When is a project not a project?
One of the questions that we’re often asked here in Project Services is “when is a project not a project?” or to be more specific “when is it worth treating a piece of work as a project & when isn’t it?”.
Sometimes the answer is fairly obvious – if it’s a small and simple piece of work, taking just a few days, and involving just one or two people, then it probably makes sense to just treat this as a routine task.
But not all answers are as clear as that: –
- What if it’s a bigger piece of work? At what size should it become a Project? 10 days? 25 days? 100 days?
- What if it’s a small project but is more complex and affects multiple areas of the University? Or has inter-dependencies with other work?
- What if it has financial or timeline implications that need to be managed?
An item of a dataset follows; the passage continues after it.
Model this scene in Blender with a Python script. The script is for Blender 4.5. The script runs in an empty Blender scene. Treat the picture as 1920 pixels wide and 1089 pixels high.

Any of these factors could potentially mean that it would benefit from having the control and rigour that project management processes bring.
So in reality there’s no one single measure that clearly differentiates between what could be simply treated as a routine task and what is worth treating as a project. The simple answer is “it depends”.
So how can you decide? We recently undertook an exercise with colleagues from MVM to help them answer this question. Together we created a decision tree (shown below) that helps them to quickly and easily evaluate each new piece of work and to determine whether to treat is at a project or not.
What do you think would be the key factors for a decision tree in your area?